Uygur Hareketi İcra Direktörü Ruşen Abbas, “Bu çığır açan araştırma, uzun zamandır bildiklerimizin en kapsamlı kanıtıdır – Çin Komünist Partisi’nin Uygur halkına yönelik soykırımı tarım sektörünün derinliklerine kadar uzanmakta, küresel tedarik zincirlerini etkilemekte ve büyük uluslararası markaları da bu sürece dahil etmektedir” dedi. “Uygur çiftçilerin toprak haklarının zorla Çinli şirketlere devredilmesi, zorlayıcı işgücü uygulamaları ve siyasi telkinlerle birleştiğinde, rejimin Uygur haklarına ve kimliğine yönelik sistematik saldırısının bir başka yönünü temsil etmektedir.”
Soruşturma, bu kusurlu tedarik zincirleri ile Kraft Heinz, Nestlé, Del Monte, PepsiCo, McCormick, Unilever ve L’Oreal gibi büyük çok uluslu şirketler arasındaki rahatsız edici bağlantıları ortaya koymaktadır. Kraft Heinz ile Doğu Türkistan’da Uygur hanelerinin gözetimine aktif olarak katılan ve kültürel asimilasyon ve zorla çalıştırma ile bağlantılı politikaları uygulayan devlete ait bir işletme olan COFCO arasında devam eden stratejik ilişki özellikle endişe vericidir.
Bu araştırmayla desteklenen paralel bir BBC soruşturması, Avrupa süpermarketlerinde Uygur zorla çalıştırma yoluyla hasat edilmiş domates içeren 17 ürün tespit ederek bu krizin küresel erişimini vurgulamıştır.

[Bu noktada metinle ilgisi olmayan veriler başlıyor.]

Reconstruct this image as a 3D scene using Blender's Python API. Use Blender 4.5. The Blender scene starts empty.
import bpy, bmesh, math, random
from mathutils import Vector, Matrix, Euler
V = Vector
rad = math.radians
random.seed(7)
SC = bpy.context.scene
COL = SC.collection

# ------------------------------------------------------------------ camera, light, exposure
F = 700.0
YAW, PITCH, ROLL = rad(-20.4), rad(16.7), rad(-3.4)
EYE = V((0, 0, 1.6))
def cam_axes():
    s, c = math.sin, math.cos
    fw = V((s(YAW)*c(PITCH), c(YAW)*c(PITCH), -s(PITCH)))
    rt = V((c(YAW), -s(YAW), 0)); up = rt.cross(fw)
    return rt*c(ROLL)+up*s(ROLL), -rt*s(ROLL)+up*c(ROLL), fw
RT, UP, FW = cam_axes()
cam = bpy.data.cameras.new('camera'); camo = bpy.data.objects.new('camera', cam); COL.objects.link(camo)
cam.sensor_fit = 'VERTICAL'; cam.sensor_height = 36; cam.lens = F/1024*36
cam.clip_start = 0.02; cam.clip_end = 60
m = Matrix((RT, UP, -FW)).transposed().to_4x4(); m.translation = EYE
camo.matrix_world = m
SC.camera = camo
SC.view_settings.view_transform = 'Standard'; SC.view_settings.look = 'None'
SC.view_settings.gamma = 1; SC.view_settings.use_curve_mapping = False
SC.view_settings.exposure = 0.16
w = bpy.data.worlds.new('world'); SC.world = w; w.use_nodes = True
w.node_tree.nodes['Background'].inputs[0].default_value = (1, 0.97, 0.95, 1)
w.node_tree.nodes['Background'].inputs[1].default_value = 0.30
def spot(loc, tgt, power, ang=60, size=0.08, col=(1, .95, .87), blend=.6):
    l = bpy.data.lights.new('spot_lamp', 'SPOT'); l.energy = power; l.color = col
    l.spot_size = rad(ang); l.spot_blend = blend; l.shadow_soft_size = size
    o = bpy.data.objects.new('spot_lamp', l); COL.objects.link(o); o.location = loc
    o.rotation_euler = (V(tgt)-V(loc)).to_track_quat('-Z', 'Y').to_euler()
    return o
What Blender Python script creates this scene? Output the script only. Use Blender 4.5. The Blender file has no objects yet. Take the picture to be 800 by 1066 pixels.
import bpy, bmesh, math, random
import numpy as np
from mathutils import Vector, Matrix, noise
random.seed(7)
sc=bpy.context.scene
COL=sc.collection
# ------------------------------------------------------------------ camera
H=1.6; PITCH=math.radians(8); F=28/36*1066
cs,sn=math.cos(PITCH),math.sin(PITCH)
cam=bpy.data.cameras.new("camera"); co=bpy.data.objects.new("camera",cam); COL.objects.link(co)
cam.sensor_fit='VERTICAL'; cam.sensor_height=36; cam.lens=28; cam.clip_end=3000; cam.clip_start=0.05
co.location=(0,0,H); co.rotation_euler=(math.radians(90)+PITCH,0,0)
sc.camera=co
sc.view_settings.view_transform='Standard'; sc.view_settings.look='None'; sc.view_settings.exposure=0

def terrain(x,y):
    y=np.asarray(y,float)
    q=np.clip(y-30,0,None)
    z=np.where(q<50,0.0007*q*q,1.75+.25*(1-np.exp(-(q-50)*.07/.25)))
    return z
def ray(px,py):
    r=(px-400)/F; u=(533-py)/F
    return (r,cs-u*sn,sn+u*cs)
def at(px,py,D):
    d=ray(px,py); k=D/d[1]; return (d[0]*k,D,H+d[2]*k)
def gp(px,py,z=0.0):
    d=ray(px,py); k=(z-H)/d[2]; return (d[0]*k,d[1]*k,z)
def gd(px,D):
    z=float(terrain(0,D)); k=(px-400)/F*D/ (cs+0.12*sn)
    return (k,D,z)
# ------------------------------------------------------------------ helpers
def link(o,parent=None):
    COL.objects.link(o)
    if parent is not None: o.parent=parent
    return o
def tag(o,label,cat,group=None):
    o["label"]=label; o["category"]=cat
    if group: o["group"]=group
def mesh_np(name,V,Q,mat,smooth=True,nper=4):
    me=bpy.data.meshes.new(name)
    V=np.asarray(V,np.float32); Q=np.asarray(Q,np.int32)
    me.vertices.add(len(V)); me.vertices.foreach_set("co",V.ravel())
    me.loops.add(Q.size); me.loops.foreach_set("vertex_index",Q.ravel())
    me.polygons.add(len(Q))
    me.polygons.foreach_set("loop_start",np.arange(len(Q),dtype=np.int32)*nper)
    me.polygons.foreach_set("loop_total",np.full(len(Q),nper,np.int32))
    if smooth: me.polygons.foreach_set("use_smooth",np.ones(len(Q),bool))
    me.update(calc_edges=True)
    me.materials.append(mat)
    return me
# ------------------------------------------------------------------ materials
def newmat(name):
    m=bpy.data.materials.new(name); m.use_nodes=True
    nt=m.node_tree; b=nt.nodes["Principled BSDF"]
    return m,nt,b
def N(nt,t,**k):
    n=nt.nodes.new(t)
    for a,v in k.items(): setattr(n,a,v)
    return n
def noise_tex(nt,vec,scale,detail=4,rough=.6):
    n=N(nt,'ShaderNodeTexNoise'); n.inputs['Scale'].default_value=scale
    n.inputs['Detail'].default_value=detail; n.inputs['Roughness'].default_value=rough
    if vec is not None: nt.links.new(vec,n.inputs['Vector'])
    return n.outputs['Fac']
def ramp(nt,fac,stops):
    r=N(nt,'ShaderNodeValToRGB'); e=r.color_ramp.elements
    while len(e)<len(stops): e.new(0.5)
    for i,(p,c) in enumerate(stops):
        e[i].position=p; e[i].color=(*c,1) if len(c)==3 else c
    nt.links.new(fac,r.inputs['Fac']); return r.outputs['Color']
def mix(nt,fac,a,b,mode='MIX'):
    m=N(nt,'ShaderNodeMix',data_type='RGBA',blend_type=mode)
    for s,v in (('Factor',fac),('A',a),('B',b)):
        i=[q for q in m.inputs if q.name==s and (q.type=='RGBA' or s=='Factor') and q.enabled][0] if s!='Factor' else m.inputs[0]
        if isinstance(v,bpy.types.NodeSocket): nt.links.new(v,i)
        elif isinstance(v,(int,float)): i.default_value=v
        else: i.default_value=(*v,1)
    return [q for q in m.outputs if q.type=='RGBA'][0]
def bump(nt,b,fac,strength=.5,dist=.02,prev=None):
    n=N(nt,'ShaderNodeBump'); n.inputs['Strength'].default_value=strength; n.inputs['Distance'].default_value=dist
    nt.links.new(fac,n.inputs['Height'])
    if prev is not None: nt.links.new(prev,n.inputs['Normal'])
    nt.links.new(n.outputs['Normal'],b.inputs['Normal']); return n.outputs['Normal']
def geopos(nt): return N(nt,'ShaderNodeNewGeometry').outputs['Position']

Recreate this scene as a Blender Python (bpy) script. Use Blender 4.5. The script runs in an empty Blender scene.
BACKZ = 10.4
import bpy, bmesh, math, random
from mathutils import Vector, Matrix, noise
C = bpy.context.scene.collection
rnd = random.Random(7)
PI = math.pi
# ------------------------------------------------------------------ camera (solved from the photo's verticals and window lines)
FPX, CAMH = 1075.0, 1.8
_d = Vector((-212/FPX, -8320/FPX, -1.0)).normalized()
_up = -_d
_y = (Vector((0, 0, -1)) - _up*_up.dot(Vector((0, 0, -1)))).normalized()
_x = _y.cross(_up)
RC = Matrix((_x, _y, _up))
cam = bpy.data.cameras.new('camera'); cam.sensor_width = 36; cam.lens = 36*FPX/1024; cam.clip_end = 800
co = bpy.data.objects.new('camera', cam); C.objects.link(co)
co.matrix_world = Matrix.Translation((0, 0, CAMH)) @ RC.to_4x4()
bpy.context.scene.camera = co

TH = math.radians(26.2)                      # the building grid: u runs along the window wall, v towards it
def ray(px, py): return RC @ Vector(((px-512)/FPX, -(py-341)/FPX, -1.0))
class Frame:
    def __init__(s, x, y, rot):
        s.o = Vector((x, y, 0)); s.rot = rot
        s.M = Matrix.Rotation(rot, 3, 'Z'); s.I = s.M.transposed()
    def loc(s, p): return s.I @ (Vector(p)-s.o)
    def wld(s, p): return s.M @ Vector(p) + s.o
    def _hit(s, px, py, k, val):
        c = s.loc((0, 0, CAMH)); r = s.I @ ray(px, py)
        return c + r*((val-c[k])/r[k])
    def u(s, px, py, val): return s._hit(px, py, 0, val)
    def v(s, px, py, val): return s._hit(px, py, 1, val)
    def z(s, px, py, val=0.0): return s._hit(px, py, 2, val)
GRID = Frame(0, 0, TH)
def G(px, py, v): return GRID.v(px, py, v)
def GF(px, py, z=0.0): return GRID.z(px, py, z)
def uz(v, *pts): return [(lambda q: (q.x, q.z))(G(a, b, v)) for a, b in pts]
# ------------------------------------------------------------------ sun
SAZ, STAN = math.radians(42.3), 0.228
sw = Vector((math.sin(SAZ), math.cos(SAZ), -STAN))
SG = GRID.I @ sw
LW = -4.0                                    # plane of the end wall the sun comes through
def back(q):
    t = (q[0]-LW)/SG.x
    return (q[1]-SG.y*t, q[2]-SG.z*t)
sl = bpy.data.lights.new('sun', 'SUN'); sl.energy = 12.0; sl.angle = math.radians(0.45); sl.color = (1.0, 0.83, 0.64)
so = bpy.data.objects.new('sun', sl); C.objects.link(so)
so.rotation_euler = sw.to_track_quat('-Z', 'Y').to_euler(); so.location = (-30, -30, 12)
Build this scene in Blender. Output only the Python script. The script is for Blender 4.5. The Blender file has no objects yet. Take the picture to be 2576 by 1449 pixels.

Abbas, “Kanıtlar açık – Uygurların zorla çalıştırılmasıyla bozulan ürünler dünya çapındaki tüketicilere ulaşıyor,” diye vurguladı. “Doğu Türkistan’daki işletmelerle iş ilişkilerini sürdüren her şirket, Uygur halkına karşı devam eden soykırımdaki suç ortaklığını kabul etmelidir. Şimdi harekete geçme zamanıdır.“
Uygur Hareketi yaptığı açıklamada çağrıda bulundu:
- Doğu Türkistan’daki tarımsal işletmelerle tüm kurumsal ortaklıkların derhal sona erdirilmesi;
- Doğu Türkistan ile bağlantılı tüm ihracatlarda “çürütülebilir karinenin” uygulanması da dahil olmak üzere mevcut zorla çalıştırmayı önleme yasalarının küresel çapta daha fazla uygulanması;
- Yüksek riskli tarımsal ürünler için zorunlu tedarik zinciri şeffaflık gerekliliklerinin uygulanması
- Doğu Türkistan’dan gelen tarımsal ürünleri işlediği bilinen ülkelerden gelen ürünlerin daha fazla incelenmesi; ve
- Karışmış Çinli işletmelerle iş ilişkilerini sürdüren şirketlerden derhal elden çıkarma
Uygur Hareketi açıklamada şunları söyledi: “Dünya çapındaki tüketicileri, işletmeleri ve hükümetleri, bu kusurlu ürünlerin her satın alımının Uygur halkına karşı devam eden soykırımı sürdürdüğünü kabul etmeye çağırmaktadır. Bu zulümleri mümkün kılan tüm ekonomik bağların koparılması için derhal harekete geçilmesi çağrısında bulunuyor ve Çin rejiminin insanlığa karşı devam eden suçları için kapsamlı hesap verebilirlik talep ediyoruz.”